No, the assumption is not correct. The British common-law was a relatively recent, 18th Century, abnormal departure from and in contradiction to the customary Law of Nations stretching back two millenia to the Roman Republic and earlier. The recent propensity to assume the 18th-19th Century English common-law practice of making the place of birth, jus soli, the method of determining status as a natural born subject equivalent to a natural born citizen is based upon widespread public ignorance and an erroneous confusion of the purpose and means of determining citizenship.

The place of birth, jus soli, is just one of many METHODS for determining ALLEGIANCE to a sovereign. There are many other METHODS which were used to determine ALLEGIANCE to a sovereiegn. Descent by blood, jus sanguinni, is another method used to determine allegiance to a sovereign. Descent from foreign parents, jus albinatus, was a method of denying allegiance to the sovereign in whose domains a person was born. In each circumstance, it is the allegiance which determines citizenship, and it is one or more of the methods which determines that allegiance.

A person natural born in the domain of a sovereign with parents of foreign citizenship and owing allegiance to another sovereign as a result of jus albinatus is the natural born citizen of the other sovereign, and is not the natural born citizen of the sovereign in whose domain the person was born. This was the actual law and practice in old France and many other nations at a time when England used jus soli as a method of claiming the allegiance of every person born in the dominions of the sovereign of England.

Upon the Revolution as of 4 July 1776, the United States of America abolished the British common-law and each state began to enact its own statutory citizenship laws in replacement of the former British common-law. The new statutory laws were modeled on a mixture of international law and custom as described by the works of Vattel and others of like background with respect to the Law of Nations. In every such law, the authors were concerned with allegiance to the sovereign State using a variety of methods including combinations of jus soli and jus sanguinni to determine the natural born allegiance of a person.

So when the phrase “natural born subject” or “natural born citizen” was used at the time of the origin of the Constitution, the true meaning of the phrase is “born in nature with allegiance to a sovereign” of this or another domain. As in old France, the sovereign owed the allegiance was not necessarily going to be the sovereign of the domain which was the place of birth, unless the place of birth was a domain of Britain.

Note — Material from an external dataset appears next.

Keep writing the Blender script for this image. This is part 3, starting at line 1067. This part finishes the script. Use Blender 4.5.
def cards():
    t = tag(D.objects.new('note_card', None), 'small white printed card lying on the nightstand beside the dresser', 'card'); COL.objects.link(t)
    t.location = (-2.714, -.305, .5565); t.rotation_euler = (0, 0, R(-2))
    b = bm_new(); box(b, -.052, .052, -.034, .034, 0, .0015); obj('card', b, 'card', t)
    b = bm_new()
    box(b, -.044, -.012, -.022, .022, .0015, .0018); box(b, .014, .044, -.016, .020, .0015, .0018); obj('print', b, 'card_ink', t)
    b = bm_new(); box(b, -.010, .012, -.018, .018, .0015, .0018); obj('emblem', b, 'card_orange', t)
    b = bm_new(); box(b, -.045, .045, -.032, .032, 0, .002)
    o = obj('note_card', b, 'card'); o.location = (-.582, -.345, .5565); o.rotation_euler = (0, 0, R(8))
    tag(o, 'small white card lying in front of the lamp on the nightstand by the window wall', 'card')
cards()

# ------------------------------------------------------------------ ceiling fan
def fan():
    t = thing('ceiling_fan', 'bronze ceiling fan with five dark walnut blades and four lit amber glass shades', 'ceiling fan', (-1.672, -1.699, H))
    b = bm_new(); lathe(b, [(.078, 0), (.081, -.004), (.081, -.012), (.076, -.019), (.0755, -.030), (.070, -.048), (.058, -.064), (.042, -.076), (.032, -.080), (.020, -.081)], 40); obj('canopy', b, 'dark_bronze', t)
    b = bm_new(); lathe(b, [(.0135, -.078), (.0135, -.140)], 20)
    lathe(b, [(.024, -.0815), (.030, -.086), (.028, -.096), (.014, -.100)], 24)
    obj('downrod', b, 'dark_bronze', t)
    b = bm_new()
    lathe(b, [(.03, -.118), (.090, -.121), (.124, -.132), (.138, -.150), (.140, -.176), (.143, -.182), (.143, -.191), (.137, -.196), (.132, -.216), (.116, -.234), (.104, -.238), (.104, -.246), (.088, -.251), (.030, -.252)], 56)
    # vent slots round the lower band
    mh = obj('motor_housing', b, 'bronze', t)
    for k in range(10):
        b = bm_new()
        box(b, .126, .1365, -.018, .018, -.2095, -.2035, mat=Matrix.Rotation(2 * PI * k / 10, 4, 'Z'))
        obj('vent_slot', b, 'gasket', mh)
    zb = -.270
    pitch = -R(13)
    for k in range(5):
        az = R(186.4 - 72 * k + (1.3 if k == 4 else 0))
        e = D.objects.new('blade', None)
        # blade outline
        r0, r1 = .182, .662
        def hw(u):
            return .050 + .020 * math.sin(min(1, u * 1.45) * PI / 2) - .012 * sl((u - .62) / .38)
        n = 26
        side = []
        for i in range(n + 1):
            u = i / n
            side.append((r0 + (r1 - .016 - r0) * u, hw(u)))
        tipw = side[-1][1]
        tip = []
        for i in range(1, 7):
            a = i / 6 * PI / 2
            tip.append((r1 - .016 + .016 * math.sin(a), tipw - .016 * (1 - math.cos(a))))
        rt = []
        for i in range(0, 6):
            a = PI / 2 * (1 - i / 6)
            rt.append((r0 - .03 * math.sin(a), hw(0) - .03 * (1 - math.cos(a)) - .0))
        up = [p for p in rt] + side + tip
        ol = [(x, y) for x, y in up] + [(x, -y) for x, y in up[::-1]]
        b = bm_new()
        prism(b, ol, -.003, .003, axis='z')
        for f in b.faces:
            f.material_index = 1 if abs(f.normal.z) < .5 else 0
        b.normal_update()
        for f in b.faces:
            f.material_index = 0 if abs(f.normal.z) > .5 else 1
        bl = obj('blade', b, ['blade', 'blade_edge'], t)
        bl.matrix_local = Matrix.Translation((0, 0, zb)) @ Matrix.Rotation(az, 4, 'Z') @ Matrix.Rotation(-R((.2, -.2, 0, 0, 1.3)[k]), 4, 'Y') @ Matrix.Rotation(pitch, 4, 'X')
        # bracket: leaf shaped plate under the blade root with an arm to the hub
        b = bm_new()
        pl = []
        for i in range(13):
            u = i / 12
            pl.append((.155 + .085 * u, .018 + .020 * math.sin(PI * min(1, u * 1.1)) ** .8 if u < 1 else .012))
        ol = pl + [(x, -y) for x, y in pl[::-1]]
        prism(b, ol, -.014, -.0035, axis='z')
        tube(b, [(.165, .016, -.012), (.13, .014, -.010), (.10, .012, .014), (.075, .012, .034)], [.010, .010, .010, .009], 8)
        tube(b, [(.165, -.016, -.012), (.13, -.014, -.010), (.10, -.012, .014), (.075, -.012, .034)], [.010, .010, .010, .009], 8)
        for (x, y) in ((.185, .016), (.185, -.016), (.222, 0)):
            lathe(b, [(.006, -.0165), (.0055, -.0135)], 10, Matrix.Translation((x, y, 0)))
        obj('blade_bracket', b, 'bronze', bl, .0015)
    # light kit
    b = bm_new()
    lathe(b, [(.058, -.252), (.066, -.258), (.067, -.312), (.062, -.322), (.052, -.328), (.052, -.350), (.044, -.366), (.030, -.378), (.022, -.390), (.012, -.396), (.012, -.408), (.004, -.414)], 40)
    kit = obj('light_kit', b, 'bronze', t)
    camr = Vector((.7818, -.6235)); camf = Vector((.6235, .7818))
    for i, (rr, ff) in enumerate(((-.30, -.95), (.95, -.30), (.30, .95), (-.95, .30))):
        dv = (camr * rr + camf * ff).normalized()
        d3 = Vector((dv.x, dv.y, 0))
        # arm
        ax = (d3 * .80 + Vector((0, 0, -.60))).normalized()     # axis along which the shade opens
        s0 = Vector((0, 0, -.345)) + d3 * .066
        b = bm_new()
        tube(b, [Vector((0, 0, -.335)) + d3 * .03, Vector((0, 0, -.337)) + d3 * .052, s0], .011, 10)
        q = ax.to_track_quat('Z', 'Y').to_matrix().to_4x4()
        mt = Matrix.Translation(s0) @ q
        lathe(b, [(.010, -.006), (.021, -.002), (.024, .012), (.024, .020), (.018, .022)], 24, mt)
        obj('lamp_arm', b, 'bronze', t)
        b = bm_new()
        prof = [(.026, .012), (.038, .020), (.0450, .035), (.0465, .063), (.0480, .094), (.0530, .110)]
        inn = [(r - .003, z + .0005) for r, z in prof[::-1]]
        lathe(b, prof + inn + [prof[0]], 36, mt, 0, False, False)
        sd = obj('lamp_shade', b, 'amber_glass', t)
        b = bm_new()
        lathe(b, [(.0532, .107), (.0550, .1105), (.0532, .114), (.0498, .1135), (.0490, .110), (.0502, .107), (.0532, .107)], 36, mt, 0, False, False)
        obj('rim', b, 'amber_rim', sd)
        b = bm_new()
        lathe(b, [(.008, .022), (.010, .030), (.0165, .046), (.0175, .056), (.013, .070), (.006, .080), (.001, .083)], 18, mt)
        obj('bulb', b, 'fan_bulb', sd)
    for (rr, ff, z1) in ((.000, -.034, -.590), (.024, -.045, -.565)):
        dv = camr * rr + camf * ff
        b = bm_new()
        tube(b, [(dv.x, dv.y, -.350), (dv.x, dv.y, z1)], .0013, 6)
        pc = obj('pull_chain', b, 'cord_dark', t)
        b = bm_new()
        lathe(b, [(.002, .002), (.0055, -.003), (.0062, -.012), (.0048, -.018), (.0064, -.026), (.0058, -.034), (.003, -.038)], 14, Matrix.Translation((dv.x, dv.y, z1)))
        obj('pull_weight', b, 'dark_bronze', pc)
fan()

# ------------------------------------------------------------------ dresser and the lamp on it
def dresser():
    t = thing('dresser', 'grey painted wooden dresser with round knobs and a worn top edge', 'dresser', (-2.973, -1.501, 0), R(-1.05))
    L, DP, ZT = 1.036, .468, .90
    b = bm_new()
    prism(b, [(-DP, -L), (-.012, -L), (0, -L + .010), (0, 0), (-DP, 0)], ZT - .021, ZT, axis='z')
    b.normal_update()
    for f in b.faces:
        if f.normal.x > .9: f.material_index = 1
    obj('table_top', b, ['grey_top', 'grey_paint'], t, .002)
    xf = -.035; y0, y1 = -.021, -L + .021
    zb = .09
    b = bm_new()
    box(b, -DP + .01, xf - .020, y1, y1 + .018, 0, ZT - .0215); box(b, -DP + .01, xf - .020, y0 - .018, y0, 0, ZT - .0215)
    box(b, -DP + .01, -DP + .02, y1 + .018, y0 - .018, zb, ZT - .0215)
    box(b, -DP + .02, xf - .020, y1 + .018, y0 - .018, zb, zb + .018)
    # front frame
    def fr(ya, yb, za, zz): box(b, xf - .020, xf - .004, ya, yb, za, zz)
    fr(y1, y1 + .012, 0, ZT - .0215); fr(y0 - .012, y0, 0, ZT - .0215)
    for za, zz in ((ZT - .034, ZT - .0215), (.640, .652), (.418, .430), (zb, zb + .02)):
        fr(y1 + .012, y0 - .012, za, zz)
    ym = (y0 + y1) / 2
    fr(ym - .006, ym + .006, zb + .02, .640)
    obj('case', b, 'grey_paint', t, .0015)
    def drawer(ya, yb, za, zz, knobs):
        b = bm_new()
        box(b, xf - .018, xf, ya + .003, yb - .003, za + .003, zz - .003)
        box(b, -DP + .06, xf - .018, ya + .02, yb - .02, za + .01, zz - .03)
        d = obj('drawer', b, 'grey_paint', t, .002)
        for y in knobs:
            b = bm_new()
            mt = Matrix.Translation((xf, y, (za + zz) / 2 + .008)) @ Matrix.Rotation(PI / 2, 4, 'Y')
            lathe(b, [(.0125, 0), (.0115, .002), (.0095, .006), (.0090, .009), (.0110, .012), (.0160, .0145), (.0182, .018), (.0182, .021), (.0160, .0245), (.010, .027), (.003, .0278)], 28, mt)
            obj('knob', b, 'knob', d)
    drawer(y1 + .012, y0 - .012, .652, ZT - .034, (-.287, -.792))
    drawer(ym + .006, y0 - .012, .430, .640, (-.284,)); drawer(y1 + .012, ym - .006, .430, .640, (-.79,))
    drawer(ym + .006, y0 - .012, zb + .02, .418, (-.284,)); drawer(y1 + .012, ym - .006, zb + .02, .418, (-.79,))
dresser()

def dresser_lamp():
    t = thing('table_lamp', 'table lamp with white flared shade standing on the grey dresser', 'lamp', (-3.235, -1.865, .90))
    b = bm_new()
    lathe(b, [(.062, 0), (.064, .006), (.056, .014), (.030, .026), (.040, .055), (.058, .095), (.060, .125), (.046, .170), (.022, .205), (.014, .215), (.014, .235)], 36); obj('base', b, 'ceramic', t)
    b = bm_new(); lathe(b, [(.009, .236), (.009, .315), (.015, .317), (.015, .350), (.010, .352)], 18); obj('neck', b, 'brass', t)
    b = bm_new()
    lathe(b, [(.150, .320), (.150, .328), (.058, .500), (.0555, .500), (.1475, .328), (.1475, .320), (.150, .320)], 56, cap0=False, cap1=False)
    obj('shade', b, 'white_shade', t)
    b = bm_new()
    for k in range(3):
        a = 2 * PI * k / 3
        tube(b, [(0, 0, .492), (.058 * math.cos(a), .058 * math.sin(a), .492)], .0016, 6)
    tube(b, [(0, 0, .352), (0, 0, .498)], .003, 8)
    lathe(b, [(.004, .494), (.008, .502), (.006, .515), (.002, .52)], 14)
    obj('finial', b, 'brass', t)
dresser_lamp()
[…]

The phrase, “natural born citizen,” as it was used in the Constitution was all about “natural born” allegiance and not about “natural born” place of birth. This is why the Founding Fathers understood exactly what they meant to say when they wrote the phrase into the Constitution for the purpose of excluding any person born with allegiance to a foreign sovereign from serving as Commander-in-Chief or being eligible to the Office of the President. As used by the Founding Fathers in the Constitution, the phrase means “a person born in nature with allegiance only to the United States of America.” Each of the thirteen States of the Union had enacted its own laws to determine who could and could not be a Citizen of that State and thereby also a Citizen of the United States. Since dual nationality did not exist at that time, no person born with allegiance to another sovereign could possibly also be “a person born in nature with allegiance only to the United States of America.”